YOUR TASK — Reproduce the listing below without any change.

RECORDS SUPPLIED —
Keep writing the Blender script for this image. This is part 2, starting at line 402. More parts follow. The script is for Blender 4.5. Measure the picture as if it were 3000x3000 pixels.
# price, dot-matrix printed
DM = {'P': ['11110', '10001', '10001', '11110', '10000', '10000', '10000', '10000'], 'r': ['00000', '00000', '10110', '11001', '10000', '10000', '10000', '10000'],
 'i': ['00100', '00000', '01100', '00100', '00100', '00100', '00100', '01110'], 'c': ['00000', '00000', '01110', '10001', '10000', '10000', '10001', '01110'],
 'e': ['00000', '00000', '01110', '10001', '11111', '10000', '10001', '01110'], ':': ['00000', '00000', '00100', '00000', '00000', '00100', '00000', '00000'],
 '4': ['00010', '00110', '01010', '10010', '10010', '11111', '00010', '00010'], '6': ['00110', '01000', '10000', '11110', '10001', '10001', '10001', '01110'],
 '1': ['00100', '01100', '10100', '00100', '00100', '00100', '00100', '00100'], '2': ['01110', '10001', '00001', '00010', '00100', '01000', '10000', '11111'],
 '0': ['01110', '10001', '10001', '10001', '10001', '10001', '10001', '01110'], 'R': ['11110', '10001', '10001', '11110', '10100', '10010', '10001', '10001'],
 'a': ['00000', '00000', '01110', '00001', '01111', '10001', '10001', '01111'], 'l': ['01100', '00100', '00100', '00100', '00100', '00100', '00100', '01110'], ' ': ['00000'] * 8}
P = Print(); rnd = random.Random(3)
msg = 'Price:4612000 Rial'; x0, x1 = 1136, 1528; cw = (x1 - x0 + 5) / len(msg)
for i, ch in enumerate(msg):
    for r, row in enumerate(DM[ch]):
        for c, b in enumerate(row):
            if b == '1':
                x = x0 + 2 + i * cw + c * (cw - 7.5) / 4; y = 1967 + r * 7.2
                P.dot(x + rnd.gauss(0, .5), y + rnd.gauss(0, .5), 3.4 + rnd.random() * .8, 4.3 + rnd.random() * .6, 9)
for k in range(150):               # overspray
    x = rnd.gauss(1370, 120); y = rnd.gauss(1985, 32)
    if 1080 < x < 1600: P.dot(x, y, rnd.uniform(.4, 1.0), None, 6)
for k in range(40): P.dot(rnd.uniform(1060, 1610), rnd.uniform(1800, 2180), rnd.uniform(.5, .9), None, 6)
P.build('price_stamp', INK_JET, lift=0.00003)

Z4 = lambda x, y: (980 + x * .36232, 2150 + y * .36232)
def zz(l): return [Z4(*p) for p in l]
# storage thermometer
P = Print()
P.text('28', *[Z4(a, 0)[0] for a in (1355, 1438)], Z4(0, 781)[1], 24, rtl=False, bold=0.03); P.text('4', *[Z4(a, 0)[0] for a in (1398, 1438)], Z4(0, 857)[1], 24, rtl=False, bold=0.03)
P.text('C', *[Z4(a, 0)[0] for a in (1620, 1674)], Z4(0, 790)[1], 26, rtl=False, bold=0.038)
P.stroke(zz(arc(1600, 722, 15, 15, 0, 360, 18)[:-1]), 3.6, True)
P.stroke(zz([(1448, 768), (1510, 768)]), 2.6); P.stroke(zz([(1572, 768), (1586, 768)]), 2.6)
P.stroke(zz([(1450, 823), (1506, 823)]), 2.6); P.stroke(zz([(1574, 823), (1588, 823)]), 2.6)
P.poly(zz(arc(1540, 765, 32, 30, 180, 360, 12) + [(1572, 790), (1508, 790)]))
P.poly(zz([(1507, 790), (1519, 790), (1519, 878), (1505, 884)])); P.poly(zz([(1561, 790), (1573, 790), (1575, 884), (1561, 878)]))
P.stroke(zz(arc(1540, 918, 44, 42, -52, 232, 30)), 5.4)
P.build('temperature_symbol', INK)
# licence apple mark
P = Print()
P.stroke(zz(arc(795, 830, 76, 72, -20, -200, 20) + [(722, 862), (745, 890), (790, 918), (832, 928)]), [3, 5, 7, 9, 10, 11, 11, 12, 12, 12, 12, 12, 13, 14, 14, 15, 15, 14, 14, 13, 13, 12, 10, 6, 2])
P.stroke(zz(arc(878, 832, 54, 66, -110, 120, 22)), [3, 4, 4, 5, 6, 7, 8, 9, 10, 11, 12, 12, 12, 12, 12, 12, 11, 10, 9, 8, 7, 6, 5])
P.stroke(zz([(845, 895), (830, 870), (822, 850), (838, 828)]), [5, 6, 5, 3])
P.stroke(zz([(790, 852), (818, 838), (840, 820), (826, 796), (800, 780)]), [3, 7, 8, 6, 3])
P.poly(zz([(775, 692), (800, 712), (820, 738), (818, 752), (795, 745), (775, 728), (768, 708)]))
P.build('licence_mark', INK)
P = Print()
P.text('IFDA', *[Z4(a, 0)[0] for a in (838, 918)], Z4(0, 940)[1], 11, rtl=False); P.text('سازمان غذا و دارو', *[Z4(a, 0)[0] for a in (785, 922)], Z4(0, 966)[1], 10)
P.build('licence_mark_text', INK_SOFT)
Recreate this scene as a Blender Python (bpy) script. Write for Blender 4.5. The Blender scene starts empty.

OUTPUT OF THE TASK —
Keep writing the Blender script for this image. This is part 2, starting at line 402. More parts follow. The script is for Blender 4.5. Measure the picture as if it were 3000x3000 pixels.
# price, dot-matrix printed
DM = {'P': ['11110', '10001', '10001', '11110', '10000', '10000', '10000', '10000'], 'r': ['00000', '00000', '10110', '11001', '10000', '10000', '10000', '10000'],
 'i': ['00100', '00000', '01100', '00100', '00100', '00100', '00100', '01110'], 'c': ['00000', '00000', '01110', '10001', '10000', '10000', '10001', '01110'],
 'e': ['00000', '00000', '01110', '10001', '11111', '10000', '10001', '01110'], ':': ['00000', '00000', '00100', '00000', '00000', '00100', '00000', '00000'],
 '4': ['00010', '00110', '01010', '10010', '10010', '11111', '00010', '00010'], '6': ['00110', '01000', '10000', '11110', '10001', '10001', '10001', '01110'],
 '1': ['00100', '01100', '10100', '00100', '00100', '00100', '00100', '00100'], '2': ['01110', '10001', '00001', '00010', '00100', '01000', '10000', '11111'],
 '0': ['01110', '10001', '10001', '10001', '10001', '10001', '10001', '01110'], 'R': ['11110', '10001', '10001', '11110', '10100', '10010', '10001', '10001'],
 'a': ['00000', '00000', '01110', '00001', '01111', '10001', '10001', '01111'], 'l': ['01100', '00100', '00100', '00100', '00100', '00100', '00100', '01110'], ' ': ['00000'] * 8}
P = Print(); rnd = random.Random(3)
msg = 'Price:4612000 Rial'; x0, x1 = 1136, 1528; cw = (x1 - x0 + 5) / len(msg)
for i, ch in enumerate(msg):
    for r, row in enumerate(DM[ch]):
        for c, b in enumerate(row):
            if b == '1':
                x = x0 + 2 + i * cw + c * (cw - 7.5) / 4; y = 1967 + r * 7.2
                P.dot(x + rnd.gauss(0, .5), y + rnd.gauss(0, .5), 3.4 + rnd.random() * .8, 4.3 + rnd.random() * .6, 9)
for k in range(150):               # overspray
    x = rnd.gauss(1370, 120); y = rnd.gauss(1985, 32)
    if 1080 < x < 1600: P.dot(x, y, rnd.uniform(.4, 1.0), None, 6)
for k in range(40): P.dot(rnd.uniform(1060, 1610), rnd.uniform(1800, 2180), rnd.uniform(.5, .9), None, 6)
P.build('price_stamp', INK_JET, lift=0.00003)

Z4 = lambda x, y: (980 + x * .36232, 2150 + y * .36232)
def zz(l): return [Z4(*p) for p in l]
# storage thermometer
P = Print()
P.text('28', *[Z4(a, 0)[0] for a in (1355, 1438)], Z4(0, 781)[1], 24, rtl=False, bold=0.03); P.text('4', *[Z4(a, 0)[0] for a in (1398, 1438)], Z4(0, 857)[1], 24, rtl=False, bold=0.03)
P.text('C', *[Z4(a, 0)[0] for a in (1620, 1674)], Z4(0, 790)[1], 26, rtl=False, bold=0.038)
P.stroke(zz(arc(1600, 722, 15, 15, 0, 360, 18)[:-1]), 3.6, True)
P.stroke(zz([(1448, 768), (1510, 768)]), 2.6); P.stroke(zz([(1572, 768), (1586, 768)]), 2.6)
P.stroke(zz([(1450, 823), (1506, 823)]), 2.6); P.stroke(zz([(1574, 823), (1588, 823)]), 2.6)
P.poly(zz(arc(1540, 765, 32, 30, 180, 360, 12) + [(1572, 790), (1508, 790)]))
P.poly(zz([(1507, 790), (1519, 790), (1519, 878), (1505, 884)])); P.poly(zz([(1561, 790), (1573, 790), (1575, 884), (1561, 878)]))
P.stroke(zz(arc(1540, 918, 44, 42, -52, 232, 30)), 5.4)
P.build('temperature_symbol', INK)
# licence apple mark
P = Print()
P.stroke(zz(arc(795, 830, 76, 72, -20, -200, 20) + [(722, 862), (745, 890), (790, 918), (832, 928)]), [3, 5, 7, 9, 10, 11, 11, 12, 12, 12, 12, 12, 13, 14, 14, 15, 15, 14, 14, 13, 13, 12, 10, 6, 2])
P.stroke(zz(arc(878, 832, 54, 66, -110, 120, 22)), [3, 4, 4, 5, 6, 7, 8, 9, 10, 11, 12, 12, 12, 12, 12, 12, 11, 10, 9, 8, 7, 6, 5])
P.stroke(zz([(845, 895), (830, 870), (822, 850), (838, 828)]), [5, 6, 5, 3])
P.stroke(zz([(790, 852), (818, 838), (840, 820), (826, 796), (800, 780)]), [3, 7, 8, 6, 3])
P.poly(zz([(775, 692), (800, 712), (820, 738), (818, 752), (795, 745), (775, 728), (768, 708)]))
P.build('licence_mark', INK)
P = Print()
P.text('IFDA', *[Z4(a, 0)[0] for a in (838, 918)], Z4(0, 940)[1], 11, rtl=False); P.text('سازمان غذا و دارو', *[Z4(a, 0)[0] for a in (785, 922)], Z4(0, 966)[1], 10)
P.build('licence_mark_text', INK_SOFT)
Recreate this scene as a Blender Python (bpy) script. Write for Blender 4.5. The Blender scene starts empty.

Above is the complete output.